Cadbury builds Fairtrade awareness, bar-by-bar

Cadbury’s commitment to source cocoa for its popular Dairy Milk chocolate bars is a strong signal that responsible sourcing is moving out of a niche and into the mainstream, and will introduce more consumers to the principal.

The UK confectionery giant has today pledged to achieve Fairtrade certification for its top-selling product by the end of this summer. The move will increase sales for those farmers who already have Fairtrade certification, and enable many more farmers to sell their produce under the system.

Since Cadbury sells 300 million chocolate bars per year, the appearance of the Fairtrade mark on packaging “will introduce a lot of new people to Fairtrade,” a spokesperson for certifier Fairtrade Foundation told FoodNavigator.com.

“This shows Fairtrade is becoming more mainstream,” she said. In the beginning, campaigners were knocking on retailers’ doors asking them to sell Fairtrade products. Now big companies have realised the business sense in making Fairtrade products available, and are doing so.

The latest news from Cadbury follows an announcement last year from sugar giant Tate & Lyle to source Fairtrade sugar, and Marks & Spencers’ pledge to source only Fairtrade bananas.

Organisation strategy

That there are around 700,000 cocoa farmers in Ghana, but the majority of these do not have the cooperative structures in place to achieve fair-trade certification.

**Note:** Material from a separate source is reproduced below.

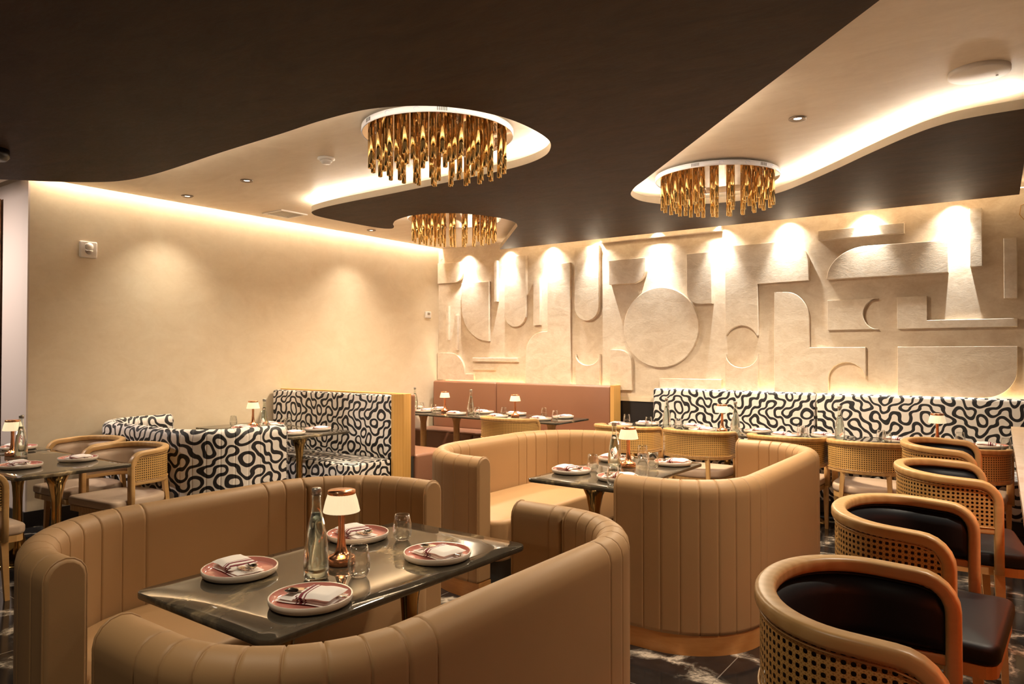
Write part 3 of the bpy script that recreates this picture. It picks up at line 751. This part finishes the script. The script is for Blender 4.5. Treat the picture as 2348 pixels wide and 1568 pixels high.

Cadbury established the Cadbury Cocoa Partnership last year through which it began working in Ghanaian villages that rely on cocoa farming for their livelihoods. It has now started working with certifiers so that more farmers can be registered with Flo-Cert, the Fairtrade Foundation’s international certification partner.

Registration mainly requires the growers organising through a cooperative or other organisation, to ensure transparency and traceability, and also to ensure how to use the Fairtrade premium.

Cocoa farmers receive a premium of US$140 per tonne of Fairtrade cocoa, which must be spent on development projects. In addition, farmers guarantee a minimum price for Fairtrade cocoa, of no less than $1600 per tonne.

At present the cocoa price is “quite healthy”, at $2100 a tonne – a rate that Cadbury will pay while it remains at that level. But even if it dips drastically below $1600, the confectionery will not pay less than the threshold.

Groups supplying Fairtrade cocoa are also bound to meet other conditions, on environmental impact, accountability, and child labour, for example.

Kuapa Kokoo

Cadbury will also be sourcing cocoa from Kuapa Kokoo, a group that already has Fairtrade certification in place and which has 45,000 Ghanaian farmers registered. Although Kuapa Kokoo sells only three per cent of its cocoa as Fairtrade at present, it has a slate of other projects in place, such as building schools and constructing wells.

The arrangement with Cadbury will enable it to increase its Fairtrade premiums, and implement more farmer support and community development programmes, according to the Fairtrade Foundation.

The news from Cadbury has also been welcomed by Divine Chocolate Ltd, which is co-owned by Kuapa Kokoo. Since it started supplying chocolate in the UK ten years ago, Divine has become a £12.4m business.

Cadbury first established cocoa farms in Ghana 100 years ago.